*Given problem:* In the listing below, pick out lines with "from".

*Recorded information:*

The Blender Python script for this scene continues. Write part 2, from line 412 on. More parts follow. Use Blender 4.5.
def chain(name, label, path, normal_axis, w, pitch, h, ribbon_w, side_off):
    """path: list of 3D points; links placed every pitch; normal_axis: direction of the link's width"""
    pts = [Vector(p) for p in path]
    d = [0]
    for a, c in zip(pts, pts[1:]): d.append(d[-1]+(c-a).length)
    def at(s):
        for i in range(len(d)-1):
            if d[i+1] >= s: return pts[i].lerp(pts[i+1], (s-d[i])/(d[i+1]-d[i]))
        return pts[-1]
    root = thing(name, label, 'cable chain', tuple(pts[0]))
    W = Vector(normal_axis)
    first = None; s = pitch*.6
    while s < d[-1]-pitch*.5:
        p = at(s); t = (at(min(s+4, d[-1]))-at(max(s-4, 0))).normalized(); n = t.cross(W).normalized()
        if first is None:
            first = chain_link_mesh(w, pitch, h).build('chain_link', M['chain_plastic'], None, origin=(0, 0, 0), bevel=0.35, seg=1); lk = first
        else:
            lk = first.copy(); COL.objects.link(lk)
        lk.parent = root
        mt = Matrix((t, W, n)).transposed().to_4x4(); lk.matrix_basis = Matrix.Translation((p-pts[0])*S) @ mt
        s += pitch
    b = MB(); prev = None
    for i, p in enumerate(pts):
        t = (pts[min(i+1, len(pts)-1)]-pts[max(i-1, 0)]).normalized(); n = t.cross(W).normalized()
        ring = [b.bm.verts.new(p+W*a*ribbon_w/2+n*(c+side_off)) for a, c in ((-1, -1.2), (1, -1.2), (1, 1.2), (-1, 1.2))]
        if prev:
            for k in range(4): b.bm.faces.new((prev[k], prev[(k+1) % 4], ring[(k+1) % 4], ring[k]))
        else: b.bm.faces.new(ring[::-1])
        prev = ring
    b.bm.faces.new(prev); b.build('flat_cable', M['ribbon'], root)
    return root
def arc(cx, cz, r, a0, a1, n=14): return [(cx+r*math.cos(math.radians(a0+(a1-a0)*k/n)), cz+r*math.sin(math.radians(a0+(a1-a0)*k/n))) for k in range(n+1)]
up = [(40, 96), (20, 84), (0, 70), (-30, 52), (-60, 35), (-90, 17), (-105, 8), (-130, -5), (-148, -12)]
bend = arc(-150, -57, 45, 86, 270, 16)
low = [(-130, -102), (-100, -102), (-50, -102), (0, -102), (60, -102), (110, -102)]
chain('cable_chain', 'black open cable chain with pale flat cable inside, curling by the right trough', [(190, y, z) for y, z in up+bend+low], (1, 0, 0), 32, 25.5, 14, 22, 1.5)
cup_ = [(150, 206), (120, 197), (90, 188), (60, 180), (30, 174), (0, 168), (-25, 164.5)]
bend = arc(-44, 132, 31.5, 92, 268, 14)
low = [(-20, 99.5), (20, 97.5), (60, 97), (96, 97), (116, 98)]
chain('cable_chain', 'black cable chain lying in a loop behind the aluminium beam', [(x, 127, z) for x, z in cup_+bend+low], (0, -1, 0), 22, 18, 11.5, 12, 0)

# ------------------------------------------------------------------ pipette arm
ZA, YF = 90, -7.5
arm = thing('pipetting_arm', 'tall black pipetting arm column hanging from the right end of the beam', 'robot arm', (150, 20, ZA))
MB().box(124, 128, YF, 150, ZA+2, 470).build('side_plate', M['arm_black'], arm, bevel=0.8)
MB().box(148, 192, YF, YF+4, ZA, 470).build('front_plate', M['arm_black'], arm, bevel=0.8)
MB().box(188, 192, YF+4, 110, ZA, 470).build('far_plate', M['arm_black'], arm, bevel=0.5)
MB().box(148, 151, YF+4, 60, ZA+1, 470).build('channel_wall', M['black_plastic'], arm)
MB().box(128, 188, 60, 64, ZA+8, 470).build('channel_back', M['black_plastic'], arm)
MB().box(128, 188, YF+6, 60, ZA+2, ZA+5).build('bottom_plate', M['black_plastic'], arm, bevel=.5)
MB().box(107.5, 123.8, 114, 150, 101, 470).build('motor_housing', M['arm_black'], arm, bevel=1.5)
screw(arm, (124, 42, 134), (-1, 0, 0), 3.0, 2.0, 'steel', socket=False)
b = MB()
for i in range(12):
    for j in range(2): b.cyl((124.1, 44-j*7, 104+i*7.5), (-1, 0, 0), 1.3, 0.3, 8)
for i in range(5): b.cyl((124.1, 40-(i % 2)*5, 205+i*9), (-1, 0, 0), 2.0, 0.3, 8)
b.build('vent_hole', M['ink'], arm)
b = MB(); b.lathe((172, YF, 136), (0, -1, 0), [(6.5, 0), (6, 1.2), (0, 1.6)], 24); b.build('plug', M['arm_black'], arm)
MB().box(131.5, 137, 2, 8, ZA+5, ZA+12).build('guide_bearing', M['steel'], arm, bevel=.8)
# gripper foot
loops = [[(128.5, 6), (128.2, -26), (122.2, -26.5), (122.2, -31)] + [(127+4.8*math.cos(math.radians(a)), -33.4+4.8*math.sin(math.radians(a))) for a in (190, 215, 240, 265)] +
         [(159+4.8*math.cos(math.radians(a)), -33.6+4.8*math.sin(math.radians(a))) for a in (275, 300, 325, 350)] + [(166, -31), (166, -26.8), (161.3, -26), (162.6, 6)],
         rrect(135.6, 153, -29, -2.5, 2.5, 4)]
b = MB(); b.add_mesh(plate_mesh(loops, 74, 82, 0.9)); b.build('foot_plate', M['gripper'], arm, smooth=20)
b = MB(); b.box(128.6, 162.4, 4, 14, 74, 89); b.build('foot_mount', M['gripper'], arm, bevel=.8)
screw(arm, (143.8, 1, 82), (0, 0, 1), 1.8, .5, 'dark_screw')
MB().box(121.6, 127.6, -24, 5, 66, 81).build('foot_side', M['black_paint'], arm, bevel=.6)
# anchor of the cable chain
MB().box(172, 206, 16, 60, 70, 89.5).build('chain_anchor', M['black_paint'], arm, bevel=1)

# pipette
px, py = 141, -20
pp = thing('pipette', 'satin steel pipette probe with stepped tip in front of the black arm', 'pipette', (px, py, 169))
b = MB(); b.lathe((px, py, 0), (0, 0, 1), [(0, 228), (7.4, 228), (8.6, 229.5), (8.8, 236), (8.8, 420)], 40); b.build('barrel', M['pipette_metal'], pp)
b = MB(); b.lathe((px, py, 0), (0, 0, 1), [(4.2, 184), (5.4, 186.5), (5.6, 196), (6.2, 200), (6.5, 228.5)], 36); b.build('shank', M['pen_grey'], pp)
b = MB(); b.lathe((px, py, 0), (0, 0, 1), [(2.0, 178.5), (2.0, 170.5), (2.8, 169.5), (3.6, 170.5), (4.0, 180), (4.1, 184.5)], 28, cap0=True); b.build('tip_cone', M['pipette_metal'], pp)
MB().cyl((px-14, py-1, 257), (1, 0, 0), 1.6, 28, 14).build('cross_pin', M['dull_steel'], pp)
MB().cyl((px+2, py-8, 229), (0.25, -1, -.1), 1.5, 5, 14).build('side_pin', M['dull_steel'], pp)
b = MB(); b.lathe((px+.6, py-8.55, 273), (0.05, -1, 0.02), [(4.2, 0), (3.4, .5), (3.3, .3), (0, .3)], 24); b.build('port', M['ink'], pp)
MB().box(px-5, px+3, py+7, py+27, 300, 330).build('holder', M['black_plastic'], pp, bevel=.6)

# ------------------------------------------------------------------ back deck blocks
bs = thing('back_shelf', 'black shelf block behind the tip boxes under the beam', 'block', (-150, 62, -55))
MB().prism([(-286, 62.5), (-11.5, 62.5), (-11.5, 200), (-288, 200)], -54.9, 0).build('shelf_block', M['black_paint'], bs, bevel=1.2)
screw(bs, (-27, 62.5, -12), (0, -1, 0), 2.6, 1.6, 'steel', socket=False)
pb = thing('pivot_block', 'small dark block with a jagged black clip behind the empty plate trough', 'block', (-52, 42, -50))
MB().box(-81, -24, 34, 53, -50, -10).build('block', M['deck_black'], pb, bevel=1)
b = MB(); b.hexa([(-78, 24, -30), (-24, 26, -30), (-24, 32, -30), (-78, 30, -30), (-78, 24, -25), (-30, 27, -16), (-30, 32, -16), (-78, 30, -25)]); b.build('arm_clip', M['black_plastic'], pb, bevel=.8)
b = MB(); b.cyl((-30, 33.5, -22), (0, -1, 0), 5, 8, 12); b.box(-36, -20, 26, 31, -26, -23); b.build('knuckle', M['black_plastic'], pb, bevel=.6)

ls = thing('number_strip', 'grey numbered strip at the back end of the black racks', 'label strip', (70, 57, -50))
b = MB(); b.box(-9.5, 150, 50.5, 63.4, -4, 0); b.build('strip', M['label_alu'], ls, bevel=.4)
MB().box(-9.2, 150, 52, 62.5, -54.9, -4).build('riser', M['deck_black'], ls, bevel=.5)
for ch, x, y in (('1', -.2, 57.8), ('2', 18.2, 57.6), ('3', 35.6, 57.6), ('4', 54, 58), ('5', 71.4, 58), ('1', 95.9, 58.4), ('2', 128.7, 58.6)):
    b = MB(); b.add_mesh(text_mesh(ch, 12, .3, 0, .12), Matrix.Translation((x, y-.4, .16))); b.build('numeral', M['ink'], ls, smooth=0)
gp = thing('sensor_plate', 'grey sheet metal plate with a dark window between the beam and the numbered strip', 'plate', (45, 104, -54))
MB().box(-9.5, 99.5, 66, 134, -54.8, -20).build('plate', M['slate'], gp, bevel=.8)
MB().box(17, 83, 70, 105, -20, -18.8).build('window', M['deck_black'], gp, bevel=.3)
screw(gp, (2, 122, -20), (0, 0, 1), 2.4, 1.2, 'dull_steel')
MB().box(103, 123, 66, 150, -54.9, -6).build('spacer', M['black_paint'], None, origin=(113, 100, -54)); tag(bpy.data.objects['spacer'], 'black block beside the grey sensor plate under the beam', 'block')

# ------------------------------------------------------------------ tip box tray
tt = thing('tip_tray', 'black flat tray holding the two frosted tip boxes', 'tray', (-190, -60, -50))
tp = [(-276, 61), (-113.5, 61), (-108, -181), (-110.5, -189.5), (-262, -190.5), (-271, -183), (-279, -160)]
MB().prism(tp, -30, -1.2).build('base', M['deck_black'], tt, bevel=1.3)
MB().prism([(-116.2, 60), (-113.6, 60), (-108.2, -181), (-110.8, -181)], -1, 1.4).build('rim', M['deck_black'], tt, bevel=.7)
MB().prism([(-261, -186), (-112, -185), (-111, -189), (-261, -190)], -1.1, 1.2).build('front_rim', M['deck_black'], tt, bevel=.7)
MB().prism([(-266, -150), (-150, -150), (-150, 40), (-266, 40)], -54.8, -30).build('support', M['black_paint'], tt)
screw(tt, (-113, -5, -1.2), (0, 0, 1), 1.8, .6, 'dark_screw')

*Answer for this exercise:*
The Blender Python script for this scene continues. Write part 2, from line 412 on. More parts follow. Use Blender 4.5.
arm = thing('pipetting_arm', 'tall black pipetting arm column hanging from the right end of the beam', 'robot arm', (150, 20, ZA))